Anti-bullying lessons must begin in the home

A parent’s perspective – Maria Byrne

The Minister for Education and Skills, Ruairí Quinn, recently published new anti-bullying procedures to be adopted and implemented by all primary and post primary schools. As parents, we all worry about how our children will be treated when they move outside the immediate family circle. I always remember my eldest son starting school and how miserable I was when a rather insensitive teacher described him as “disruptive” and wondered if his behaviour was equally “bold” in the home environment. I couldn’t believe that my little angel had been written off and categorised just days into what was meant to be a great new adventure.

The roots

The problem with bullying is that, similar to the unwelcome analysis presented by my son’s teacher, the roots of bullying behaviour are found in how we treat others who are perceived as a problem.

Those who are bullied are often viewed as different or not fitting in to a particular group. Ruairí Quinn’s guidelines focus more on particular types of bullying such as racist and homophobic bullying. However, as any of us who went to school knows, it doesn’t take very much to become a victim of unwanted and unwelcome harassment. I remember my mother buying me a woolly hood that made me look very like a modern day Robin Hood. I was reluctant to wear it, worried that I’d stand out from the crowd and attract any negative attention.

Many of the behaviours that the Minister for Education and Skills wants to see schools working on are very similar to the Christian values that parents are trying to pass on to their children. Fostering respect, kindness, empathy and treating people as you’d like to be treated yourself are key aspects of the Gospel message. While I welcome anything that will tackle bullying, I think we’re fighting a losing battle if we fail to see behaviour in the context of any kind of moral framework. Our behaviour is very much connected to our belief system and how we view the world. It’s also an extension of what we learn from our very earliest years. If we were taught to share, to reach out to those in need, to love our neighbour, in whatever guise we find him or her, maybe we would be less inclined to engage in bullying action.

Desired behaviour

I believe that the best educational tool to prevent bullying is the behaviour that children see in their own home. It’s great to produce lists of recommendations, to have curriculums that promote inclusion, but the fantastic lessons on valuing Traveller identity or respecting the rights of minorities will fall on deaf ears if children don’t see the desired behaviour being practised. If, we, as parents, speak in a derogatory manner about any group of people, our children will echo our words and behaviour.
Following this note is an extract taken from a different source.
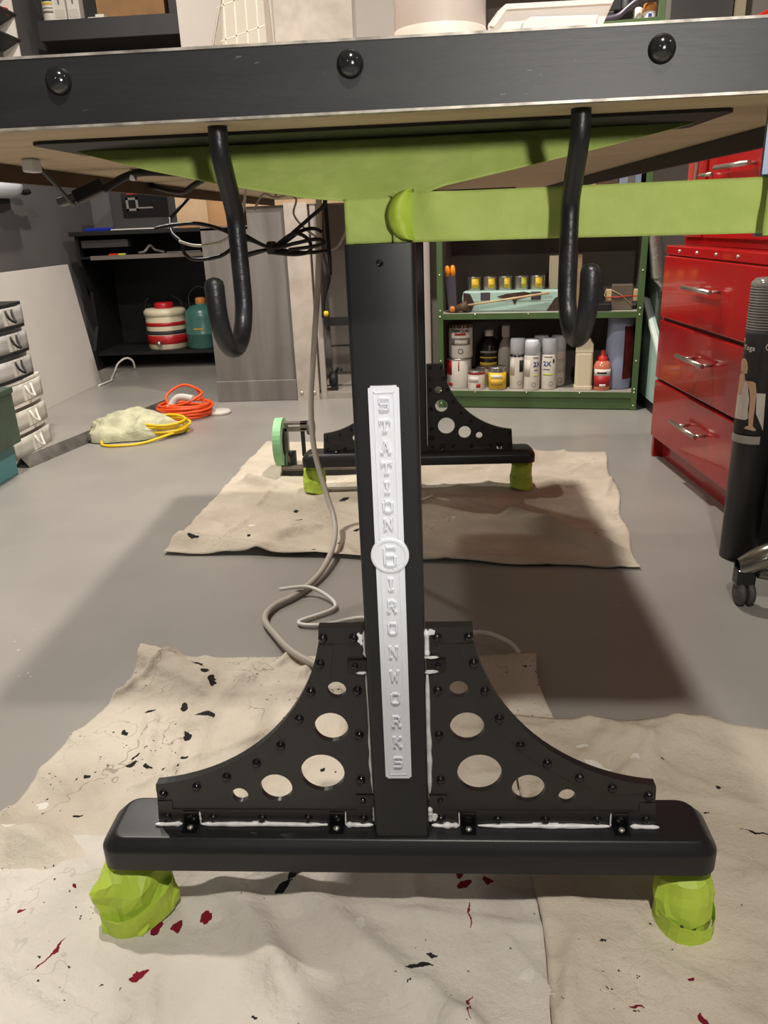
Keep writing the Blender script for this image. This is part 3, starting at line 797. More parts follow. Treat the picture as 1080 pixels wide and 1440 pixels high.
# ================================================================== DROP CLOTHS
def poly_map(c, u, v):
    a = c[0] * (1 - u) + c[1] * u; b = c[2] * (1 - u) + c[3] * u
    return a * (1 - v) + b * v
def ridge(p, a, b, h, wd):
    ab = b - a; t = max(0, min(1, (p - a).dot(ab) / ab.length_squared))
    d = (p - (a + ab * t)).length
    if d > 4 * wd: return 0.0
    return h * math.exp(-(d / wd) ** 2) * (1 - 0.35 * t)
def cloth(name, label, mtl, corners, nu, nv, base, ridges, seed, edge_wob=0.012, low=(), nscale=1.0):
    cs = [Vector((x, y)) for x, y in corners]
    R = [(Vector(a), Vector(b), h, wd) for a, b, h, wd in ridges]
    rnd = random.Random(int(seed * 17))
    for _ in range(46):                       # random creases
        p = poly_map(cs, rnd.random(), rnd.random()); a_ = rnd.random() * PI; l_ = 0.05 + 0.22 * rnd.random()
        R.append((p, p + Vector((math.cos(a_), math.sin(a_))) * l_, (0.0022 + 0.0045 * rnd.random()) * (0.5 + nscale * 0.5), 0.005 + 0.010 * rnd.random()))
    mb = MB()
    def f(u, v):
        p = poly_map(cs, u, v)
        e = min(u, 1 - u, v, 1 - v)
        wob = edge_wob * max(0, 1 - e * 9)
        p = p + Vector((noise.noise(Vector((p.x * 5, p.y * 5, seed))), noise.noise(Vector((p.x * 5, p.y * 5, seed + 9))))) * wob * 2
        p3 = Vector((p.x, p.y, seed))
        z = 0.0045 * (0.5 + 0.5 * noise.noise(p3 * 3.2)) + nscale * (0.0022 * abs(noise.noise(p3 * 9)) + 0.0012 * abs(noise.noise(p3 * 24)))
        n_ = noise.noise(Vector((p.x * 6 + p.y * 9, p.y * 2 - p.x * 2, seed + 4)))
        z += 0.004 * nscale * max(0, 1 - abs(n_) * 7)
        for a, b, h, wd in R: z += ridge(p, a, b, h * 1.35, wd)
        for cx, cy, rad in low:
            d = math.hypot(p.x - cx, p.y - cy); k = min(1, max(0, (d - rad * 0.5) / rad)); z *= k
        return (p.x, p.y, base + max(z, 0))
    mb.grid(f, nu, nv)
    o = mb.build(name, mtl, thick=0.001)
    return tag(o, label, 'drop cloth')
low_f = [(-0.306, 0.01, 0.07), (0.306, 0.0, 0.06)]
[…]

We can’t expect to mutter cruel words about Travellers coming to the door or immigrants stealing our jobs and act shocked when our children do the same. Being a Christian parent challenges us to overcome our prejudices and to stand out from the crowd to oppose any undermining of the dignity of another group of human beings. I was disappointed to see that the Action Plan on Bullying’s reference to schools with a religious ethos was somewhat negative. Rather than commenting on how a Christian ethos might be a positive thing in the fight against bullying, it spoke of how a religious ethos “should not preclude a school from ensuring that all students and teachers feel safe and affirmed in their unique human identity”.
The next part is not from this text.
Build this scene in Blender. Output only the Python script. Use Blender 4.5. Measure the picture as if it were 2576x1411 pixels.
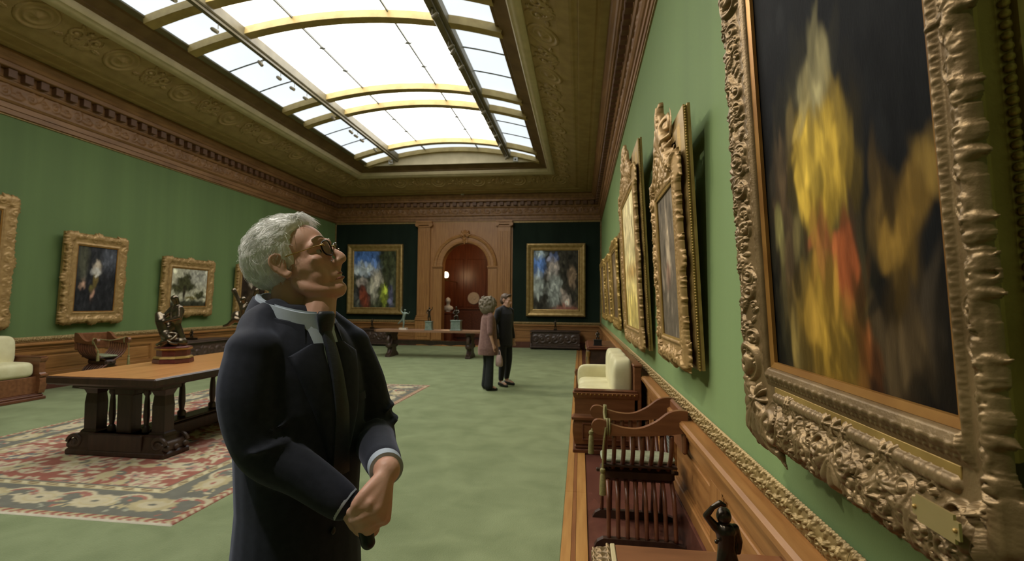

One particular worry for parents is the risk from cyber-bullying. Having daughters of 12 and 14 years old myself, I know the pressure on parents to monitor and control internet usage. An EU study, EU Kids Online, found that 4% of Irish children between the ages of 9 and 16 experienced online bullying. A recent report in Britain by the anti-bullying charity Ditch the Label sampled 10,008 young people between 13 and 22, and found that the levels of cyber-bullying were much higher than previously reported.

Some 69% of young people had experienced cyber-bullying with 20% saying that the bullying was extreme. The internet is a great resource where children can interact with the world, but we can forget that the level of online interaction should be controlled.

The parenting website advises parents to create an internet family contract which includes things like keeping the computer in the common living area, being friends with your children on social media sites and installing parental control software.


As parents, we set boundaries around children coming home from events, study, homework and household chores. Why should we drop the ball when it comes to the cyber world? If we’re knowledgeable about how Facebook and other sites operate, we’ll be quick to spot the danger signs which may turn into online bullying. When it comes to younger children and teenagers, it can be better to delay such sites until a greater level of maturity is reached.

Anything which works to eliminate bullying is to be welcomed. I’d suggest that, while the focus on schools is important, parents need to be empowered to take a more active role.

As the key players in their children’s lives, their input and involvement is probably more important than any other factor when it comes to how children treat those they encounter in their daily lives.